→ Data
==================================================

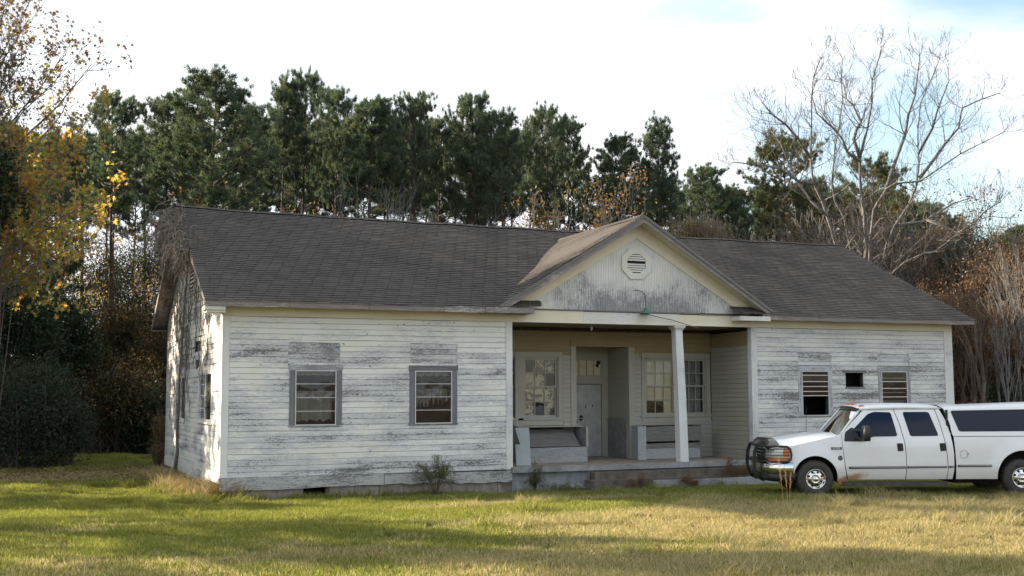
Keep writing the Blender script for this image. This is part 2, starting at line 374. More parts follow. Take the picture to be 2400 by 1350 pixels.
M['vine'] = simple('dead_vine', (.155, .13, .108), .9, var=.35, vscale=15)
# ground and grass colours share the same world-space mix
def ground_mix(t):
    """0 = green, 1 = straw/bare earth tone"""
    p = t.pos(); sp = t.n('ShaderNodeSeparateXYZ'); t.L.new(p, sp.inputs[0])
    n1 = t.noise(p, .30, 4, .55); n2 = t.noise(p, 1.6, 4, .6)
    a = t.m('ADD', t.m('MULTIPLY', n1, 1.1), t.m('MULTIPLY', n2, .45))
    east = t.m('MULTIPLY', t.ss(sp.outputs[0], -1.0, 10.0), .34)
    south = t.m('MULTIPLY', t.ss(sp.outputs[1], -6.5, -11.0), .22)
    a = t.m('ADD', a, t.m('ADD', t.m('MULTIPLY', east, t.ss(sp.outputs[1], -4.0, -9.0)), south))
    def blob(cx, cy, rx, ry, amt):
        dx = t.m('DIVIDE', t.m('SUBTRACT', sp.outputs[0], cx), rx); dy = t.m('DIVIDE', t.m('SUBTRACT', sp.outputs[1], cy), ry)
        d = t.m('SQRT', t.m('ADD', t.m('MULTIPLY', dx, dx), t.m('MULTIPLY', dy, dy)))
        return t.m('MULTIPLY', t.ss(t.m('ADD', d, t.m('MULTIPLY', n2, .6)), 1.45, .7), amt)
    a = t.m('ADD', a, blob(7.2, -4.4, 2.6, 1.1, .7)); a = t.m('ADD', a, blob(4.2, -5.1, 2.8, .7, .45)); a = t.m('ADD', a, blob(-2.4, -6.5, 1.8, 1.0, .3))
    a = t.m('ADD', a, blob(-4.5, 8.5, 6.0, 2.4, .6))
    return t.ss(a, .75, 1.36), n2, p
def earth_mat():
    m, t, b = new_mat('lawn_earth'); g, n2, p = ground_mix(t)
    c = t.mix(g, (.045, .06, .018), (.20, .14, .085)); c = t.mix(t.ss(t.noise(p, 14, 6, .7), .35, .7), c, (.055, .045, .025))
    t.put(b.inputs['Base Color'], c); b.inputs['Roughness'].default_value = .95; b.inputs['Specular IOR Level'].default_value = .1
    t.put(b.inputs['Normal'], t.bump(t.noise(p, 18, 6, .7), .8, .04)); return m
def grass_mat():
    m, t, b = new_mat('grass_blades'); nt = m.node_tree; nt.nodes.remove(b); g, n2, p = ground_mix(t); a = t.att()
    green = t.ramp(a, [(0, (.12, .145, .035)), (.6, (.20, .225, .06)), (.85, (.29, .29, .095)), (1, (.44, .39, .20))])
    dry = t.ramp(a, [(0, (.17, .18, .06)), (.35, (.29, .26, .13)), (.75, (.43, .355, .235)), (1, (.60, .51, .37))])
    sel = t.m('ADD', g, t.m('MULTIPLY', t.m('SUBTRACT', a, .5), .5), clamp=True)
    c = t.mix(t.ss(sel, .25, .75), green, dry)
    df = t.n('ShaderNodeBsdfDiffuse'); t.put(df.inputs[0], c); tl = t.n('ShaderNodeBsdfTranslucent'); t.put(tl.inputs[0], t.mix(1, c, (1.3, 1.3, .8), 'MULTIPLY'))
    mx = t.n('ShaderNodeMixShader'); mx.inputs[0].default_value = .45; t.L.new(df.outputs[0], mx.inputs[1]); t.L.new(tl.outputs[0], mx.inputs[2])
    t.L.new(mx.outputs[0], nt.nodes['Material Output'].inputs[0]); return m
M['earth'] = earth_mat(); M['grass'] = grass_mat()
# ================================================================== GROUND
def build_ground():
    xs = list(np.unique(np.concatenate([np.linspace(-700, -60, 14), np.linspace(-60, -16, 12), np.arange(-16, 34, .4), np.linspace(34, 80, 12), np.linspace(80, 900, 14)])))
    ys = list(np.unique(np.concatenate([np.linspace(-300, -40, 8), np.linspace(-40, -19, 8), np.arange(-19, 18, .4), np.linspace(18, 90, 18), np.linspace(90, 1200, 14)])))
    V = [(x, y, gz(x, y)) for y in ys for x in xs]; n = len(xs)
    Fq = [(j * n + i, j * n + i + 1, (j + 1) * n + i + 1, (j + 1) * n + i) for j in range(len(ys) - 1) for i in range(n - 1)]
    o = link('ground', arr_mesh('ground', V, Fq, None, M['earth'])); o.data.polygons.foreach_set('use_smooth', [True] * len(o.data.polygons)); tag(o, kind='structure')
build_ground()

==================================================

→ Problem statement
Write out the listing above exactly as it stands, pictures excluded.

→ Answer
Keep writing the Blender script for this image. This is part 2, starting at line 374. More parts follow. Take the picture to be 2400 by 1350 pixels.
M['vine'] = simple('dead_vine', (.155, .13, .108), .9, var=.35, vscale=15)
# ground and grass colours share the same world-space mix
def ground_mix(t):
    """0 = green, 1 = straw/bare earth tone"""
    p = t.pos(); sp = t.n('ShaderNodeSeparateXYZ'); t.L.new(p, sp.inputs[0])
    n1 = t.noise(p, .30, 4, .55); n2 = t.noise(p, 1.6, 4, .6)
    a = t.m('ADD', t.m('MULTIPLY', n1, 1.1), t.m('MULTIPLY', n2, .45))
    east = t.m('MULTIPLY', t.ss(sp.outputs[0], -1.0, 10.0), .34)
    south = t.m('MULTIPLY', t.ss(sp.outputs[1], -6.5, -11.0), .22)
    a = t.m('ADD', a, t.m('ADD', t.m('MULTIPLY', east, t.ss(sp.outputs[1], -4.0, -9.0)), south))
    def blob(cx, cy, rx, ry, amt):
        dx = t.m('DIVIDE', t.m('SUBTRACT', sp.outputs[0], cx), rx); dy = t.m('DIVIDE', t.m('SUBTRACT', sp.outputs[1], cy), ry)
        d = t.m('SQRT', t.m('ADD', t.m('MULTIPLY', dx, dx), t.m('MULTIPLY', dy, dy)))
        return t.m('MULTIPLY', t.ss(t.m('ADD', d, t.m('MULTIPLY', n2, .6)), 1.45, .7), amt)
    a = t.m('ADD', a, blob(7.2, -4.4, 2.6, 1.1, .7)); a = t.m('ADD', a, blob(4.2, -5.1, 2.8, .7, .45)); a = t.m('ADD', a, blob(-2.4, -6.5, 1.8, 1.0, .3))
    a = t.m('ADD', a, blob(-4.5, 8.5, 6.0, 2.4, .6))
    return t.ss(a, .75, 1.36), n2, p
def earth_mat():
    m, t, b = new_mat('lawn_earth'); g, n2, p = ground_mix(t)
    c = t.mix(g, (.045, .06, .018), (.20, .14, .085)); c = t.mix(t.ss(t.noise(p, 14, 6, .7), .35, .7), c, (.055, .045, .025))
    t.put(b.inputs['Base Color'], c); b.inputs['Roughness'].default_value = .95; b.inputs['Specular IOR Level'].default_value = .1
    t.put(b.inputs['Normal'], t.bump(t.noise(p, 18, 6, .7), .8, .04)); return m
def grass_mat():
    m, t, b = new_mat('grass_blades'); nt = m.node_tree; nt.nodes.remove(b); g, n2, p = ground_mix(t); a = t.att()
    green = t.ramp(a, [(0, (.12, .145, .035)), (.6, (.20, .225, .06)), (.85, (.29, .29, .095)), (1, (.44, .39, .20))])
    dry = t.ramp(a, [(0, (.17, .18, .06)), (.35, (.29, .26, .13)), (.75, (.43, .355, .235)), (1, (.60, .51, .37))])
    sel = t.m('ADD', g, t.m('MULTIPLY', t.m('SUBTRACT', a, .5), .5), clamp=True)
    c = t.mix(t.ss(sel, .25, .75), green, dry)
    df = t.n('ShaderNodeBsdfDiffuse'); t.put(df.inputs[0], c); tl = t.n('ShaderNodeBsdfTranslucent'); t.put(tl.inputs[0], t.mix(1, c, (1.3, 1.3, .8), 'MULTIPLY'))
    mx = t.n('ShaderNodeMixShader'); mx.inputs[0].default_value = .45; t.L.new(df.outputs[0], mx.inputs[1]); t.L.new(tl.outputs[0], mx.inputs[2])
    t.L.new(mx.outputs[0], nt.nodes['Material Output'].inputs[0]); return m
M['earth'] = earth_mat(); M['grass'] = grass_mat()
# ================================================================== GROUND
def build_ground():
    xs = list(np.unique(np.concatenate([np.linspace(-700, -60, 14), np.linspace(-60, -16, 12), np.arange(-16, 34, .4), np.linspace(34, 80, 12), np.linspace(80, 900, 14)])))
    ys = list(np.unique(np.concatenate([np.linspace(-300, -40, 8), np.linspace(-40, -19, 8), np.arange(-19, 18, .4), np.linspace(18, 90, 18), np.linspace(90, 1200, 14)])))
    V = [(x, y, gz(x, y)) for y in ys for x in xs]; n = len(xs)
    Fq = [(j * n + i, j * n + i + 1, (j + 1) * n + i + 1, (j + 1) * n + i) for j in range(len(ys) - 1) for i in range(n - 1)]
    o = link('ground', arr_mesh('ground', V, Fq, None, M['earth'])); o.data.polygons.foreach_set('use_smooth', [True] * len(o.data.polygons)); tag(o, kind='structure')
build_ground()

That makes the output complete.